[Data records]
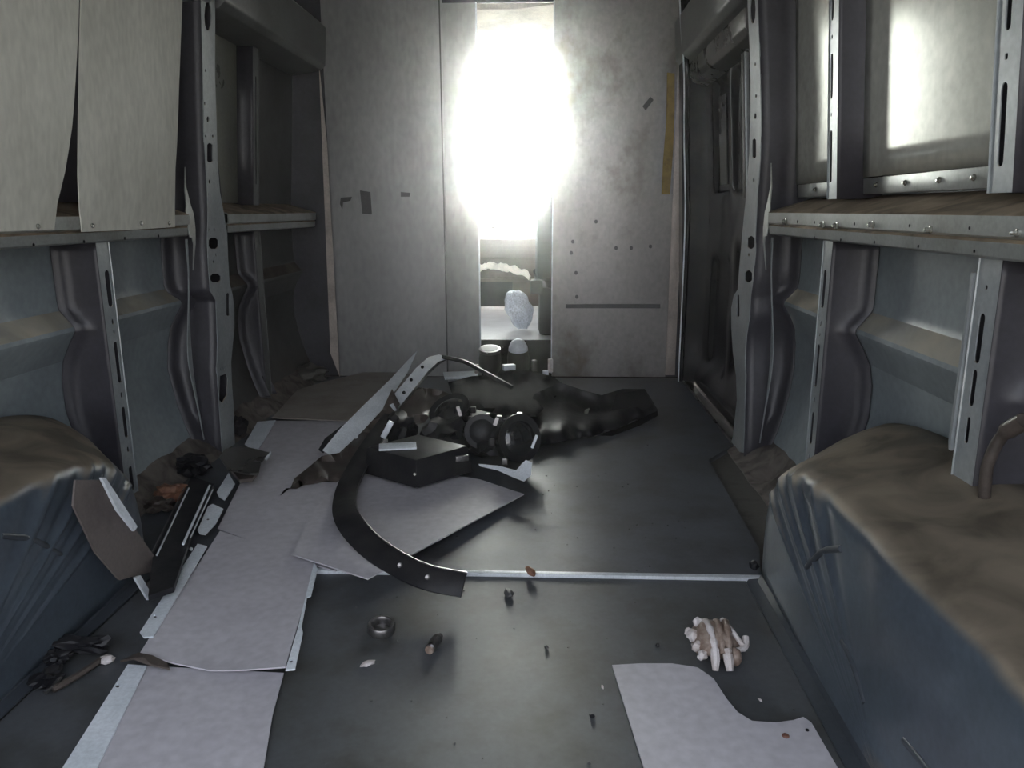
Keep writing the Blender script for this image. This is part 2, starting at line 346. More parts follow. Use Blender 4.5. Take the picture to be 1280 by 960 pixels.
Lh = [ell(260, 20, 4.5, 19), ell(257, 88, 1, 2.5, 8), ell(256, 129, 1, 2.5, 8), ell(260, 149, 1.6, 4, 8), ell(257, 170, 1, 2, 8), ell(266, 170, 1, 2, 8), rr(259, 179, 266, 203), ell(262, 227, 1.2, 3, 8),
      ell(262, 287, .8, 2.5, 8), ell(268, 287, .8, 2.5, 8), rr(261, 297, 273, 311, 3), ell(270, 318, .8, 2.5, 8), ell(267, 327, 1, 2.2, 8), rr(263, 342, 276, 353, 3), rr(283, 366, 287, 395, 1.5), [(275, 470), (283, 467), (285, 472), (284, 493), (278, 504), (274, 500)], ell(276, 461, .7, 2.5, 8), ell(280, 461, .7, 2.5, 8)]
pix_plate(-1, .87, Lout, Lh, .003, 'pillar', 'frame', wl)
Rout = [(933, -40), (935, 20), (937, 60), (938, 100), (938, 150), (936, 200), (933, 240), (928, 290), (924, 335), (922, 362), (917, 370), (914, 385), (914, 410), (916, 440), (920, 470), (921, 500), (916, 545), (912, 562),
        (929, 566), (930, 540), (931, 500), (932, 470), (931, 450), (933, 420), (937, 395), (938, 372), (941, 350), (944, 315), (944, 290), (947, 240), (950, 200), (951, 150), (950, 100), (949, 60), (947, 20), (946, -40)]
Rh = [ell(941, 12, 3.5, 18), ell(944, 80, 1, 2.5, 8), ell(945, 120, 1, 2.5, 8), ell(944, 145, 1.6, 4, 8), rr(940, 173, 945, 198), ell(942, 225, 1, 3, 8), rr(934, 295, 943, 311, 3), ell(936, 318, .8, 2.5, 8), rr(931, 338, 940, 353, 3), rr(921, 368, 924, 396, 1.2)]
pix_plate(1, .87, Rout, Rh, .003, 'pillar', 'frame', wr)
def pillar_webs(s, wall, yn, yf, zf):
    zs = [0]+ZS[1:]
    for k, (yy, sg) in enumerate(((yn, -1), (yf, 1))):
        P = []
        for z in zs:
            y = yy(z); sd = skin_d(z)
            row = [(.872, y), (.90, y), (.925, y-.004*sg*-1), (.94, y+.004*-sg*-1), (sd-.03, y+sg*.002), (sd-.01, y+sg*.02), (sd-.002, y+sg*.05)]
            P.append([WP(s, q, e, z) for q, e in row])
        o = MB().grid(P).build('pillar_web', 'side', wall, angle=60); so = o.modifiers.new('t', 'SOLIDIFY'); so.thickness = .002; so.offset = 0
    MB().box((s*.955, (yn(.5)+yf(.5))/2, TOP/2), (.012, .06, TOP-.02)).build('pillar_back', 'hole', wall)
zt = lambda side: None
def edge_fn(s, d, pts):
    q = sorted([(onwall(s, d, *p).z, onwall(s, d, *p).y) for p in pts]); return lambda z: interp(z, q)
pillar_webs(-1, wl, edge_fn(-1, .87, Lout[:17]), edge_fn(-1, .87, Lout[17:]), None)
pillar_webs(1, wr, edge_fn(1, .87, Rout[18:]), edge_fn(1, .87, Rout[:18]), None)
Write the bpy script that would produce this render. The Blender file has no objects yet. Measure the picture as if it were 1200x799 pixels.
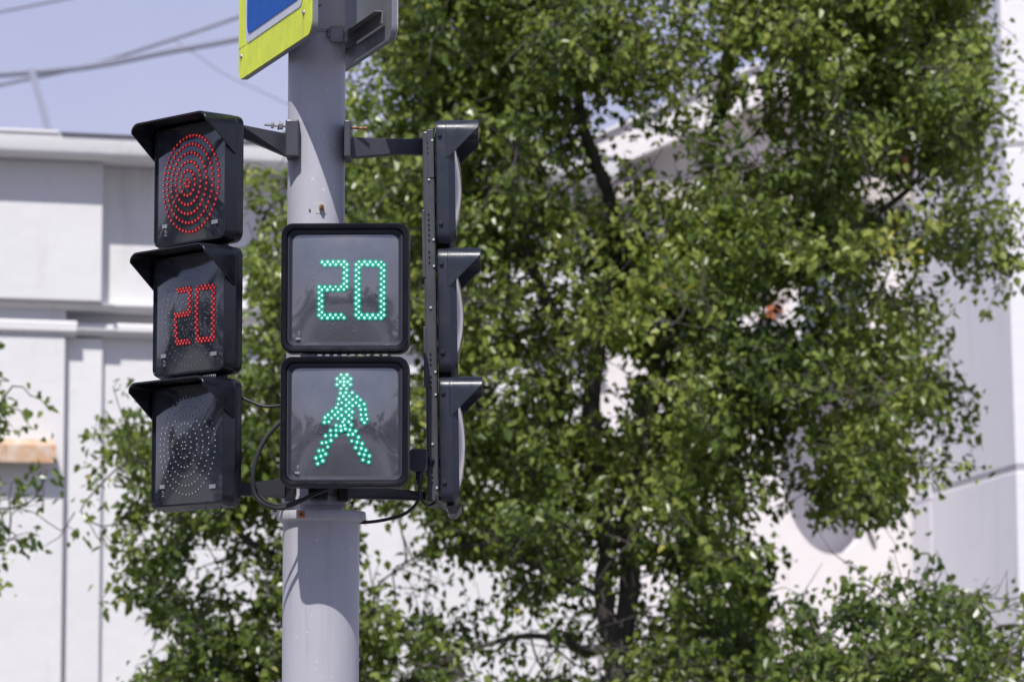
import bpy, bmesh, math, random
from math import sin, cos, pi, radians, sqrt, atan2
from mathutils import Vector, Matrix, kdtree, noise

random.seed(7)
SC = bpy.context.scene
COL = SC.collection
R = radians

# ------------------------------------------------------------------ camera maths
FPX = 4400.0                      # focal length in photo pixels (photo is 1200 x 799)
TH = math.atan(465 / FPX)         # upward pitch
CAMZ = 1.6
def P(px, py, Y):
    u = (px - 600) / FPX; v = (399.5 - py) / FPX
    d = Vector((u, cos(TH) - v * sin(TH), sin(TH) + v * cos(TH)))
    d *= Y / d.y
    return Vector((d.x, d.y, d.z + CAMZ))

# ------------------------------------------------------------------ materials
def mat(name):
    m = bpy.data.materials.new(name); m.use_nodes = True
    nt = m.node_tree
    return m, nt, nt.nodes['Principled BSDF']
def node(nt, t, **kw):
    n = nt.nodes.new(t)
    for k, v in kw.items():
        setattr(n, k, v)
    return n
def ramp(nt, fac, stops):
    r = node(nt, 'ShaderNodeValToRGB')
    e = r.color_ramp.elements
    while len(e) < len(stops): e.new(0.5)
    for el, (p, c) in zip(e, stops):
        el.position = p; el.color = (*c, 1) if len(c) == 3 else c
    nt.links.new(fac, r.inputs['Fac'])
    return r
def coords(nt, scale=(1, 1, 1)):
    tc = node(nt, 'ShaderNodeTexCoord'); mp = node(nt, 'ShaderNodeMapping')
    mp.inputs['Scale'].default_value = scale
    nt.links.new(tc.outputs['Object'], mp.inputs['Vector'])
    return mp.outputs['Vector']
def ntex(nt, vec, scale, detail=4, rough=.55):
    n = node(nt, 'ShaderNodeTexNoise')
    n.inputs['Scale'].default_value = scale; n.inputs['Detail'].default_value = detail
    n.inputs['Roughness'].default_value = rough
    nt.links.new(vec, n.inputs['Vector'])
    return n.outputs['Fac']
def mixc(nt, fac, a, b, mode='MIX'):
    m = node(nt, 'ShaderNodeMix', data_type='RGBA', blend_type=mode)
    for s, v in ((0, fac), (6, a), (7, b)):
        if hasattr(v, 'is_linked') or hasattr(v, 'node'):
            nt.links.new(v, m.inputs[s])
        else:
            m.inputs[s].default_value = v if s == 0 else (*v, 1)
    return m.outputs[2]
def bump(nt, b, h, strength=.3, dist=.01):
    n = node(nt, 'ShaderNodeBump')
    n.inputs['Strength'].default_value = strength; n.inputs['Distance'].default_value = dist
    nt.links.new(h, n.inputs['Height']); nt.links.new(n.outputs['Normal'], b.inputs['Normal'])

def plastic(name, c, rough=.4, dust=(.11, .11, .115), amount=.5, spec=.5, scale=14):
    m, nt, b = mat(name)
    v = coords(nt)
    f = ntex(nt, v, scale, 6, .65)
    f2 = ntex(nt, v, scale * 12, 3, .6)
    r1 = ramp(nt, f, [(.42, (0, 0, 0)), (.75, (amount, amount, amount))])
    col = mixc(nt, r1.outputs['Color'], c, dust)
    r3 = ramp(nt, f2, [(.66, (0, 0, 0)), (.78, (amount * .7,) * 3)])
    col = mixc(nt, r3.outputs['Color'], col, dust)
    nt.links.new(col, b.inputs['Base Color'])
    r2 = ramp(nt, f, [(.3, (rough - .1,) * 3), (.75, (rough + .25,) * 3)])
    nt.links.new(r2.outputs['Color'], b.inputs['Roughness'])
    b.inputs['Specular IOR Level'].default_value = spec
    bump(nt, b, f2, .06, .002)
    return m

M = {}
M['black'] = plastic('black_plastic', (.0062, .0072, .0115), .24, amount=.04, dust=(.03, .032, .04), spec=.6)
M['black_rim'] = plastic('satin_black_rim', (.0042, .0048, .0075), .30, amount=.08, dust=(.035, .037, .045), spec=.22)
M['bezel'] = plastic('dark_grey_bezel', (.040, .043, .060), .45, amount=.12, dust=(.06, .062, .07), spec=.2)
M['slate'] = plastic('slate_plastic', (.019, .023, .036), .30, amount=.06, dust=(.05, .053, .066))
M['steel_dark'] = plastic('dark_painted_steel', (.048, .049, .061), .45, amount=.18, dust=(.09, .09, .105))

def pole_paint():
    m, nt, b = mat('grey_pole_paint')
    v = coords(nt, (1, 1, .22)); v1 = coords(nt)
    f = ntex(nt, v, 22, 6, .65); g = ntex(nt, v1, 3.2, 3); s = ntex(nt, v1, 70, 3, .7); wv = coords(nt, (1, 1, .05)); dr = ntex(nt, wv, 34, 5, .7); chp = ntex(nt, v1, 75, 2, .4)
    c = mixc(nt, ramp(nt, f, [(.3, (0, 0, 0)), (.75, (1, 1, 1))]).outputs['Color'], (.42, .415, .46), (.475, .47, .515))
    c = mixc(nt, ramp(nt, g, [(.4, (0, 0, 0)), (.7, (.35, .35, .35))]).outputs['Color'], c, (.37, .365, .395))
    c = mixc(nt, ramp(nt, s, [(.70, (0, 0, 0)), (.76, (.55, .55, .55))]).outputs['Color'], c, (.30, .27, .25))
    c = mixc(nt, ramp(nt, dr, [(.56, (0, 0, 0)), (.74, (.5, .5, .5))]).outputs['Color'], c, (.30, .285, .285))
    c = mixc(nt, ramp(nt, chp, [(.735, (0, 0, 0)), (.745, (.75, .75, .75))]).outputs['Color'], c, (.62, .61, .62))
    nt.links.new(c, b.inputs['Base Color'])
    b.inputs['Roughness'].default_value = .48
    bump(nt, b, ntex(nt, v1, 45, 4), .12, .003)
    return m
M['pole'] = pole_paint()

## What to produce
The copy should hold exactly the lines from the line with "Write the bpy" to the line with "return Vector((d.x, d.y, d.z + CAMZ))", both ends in, set down without any pictures and with nothing added.

## Exercise output
Write the bpy script that would produce this render. The Blender file has no objects yet. Measure the picture as if it were 1200x799 pixels.
import bpy, bmesh, math, random
from math import sin, cos, pi, radians, sqrt, atan2
from mathutils import Vector, Matrix, kdtree, noise

random.seed(7)
SC = bpy.context.scene
COL = SC.collection
R = radians

# ------------------------------------------------------------------ camera maths
FPX = 4400.0                      # focal length in photo pixels (photo is 1200 x 799)
TH = math.atan(465 / FPX)         # upward pitch
CAMZ = 1.6
def P(px, py, Y):
    u = (px - 600) / FPX; v = (399.5 - py) / FPX
    d = Vector((u, cos(TH) - v * sin(TH), sin(TH) + v * cos(TH)))
    d *= Y / d.y
    return Vector((d.x, d.y, d.z + CAMZ))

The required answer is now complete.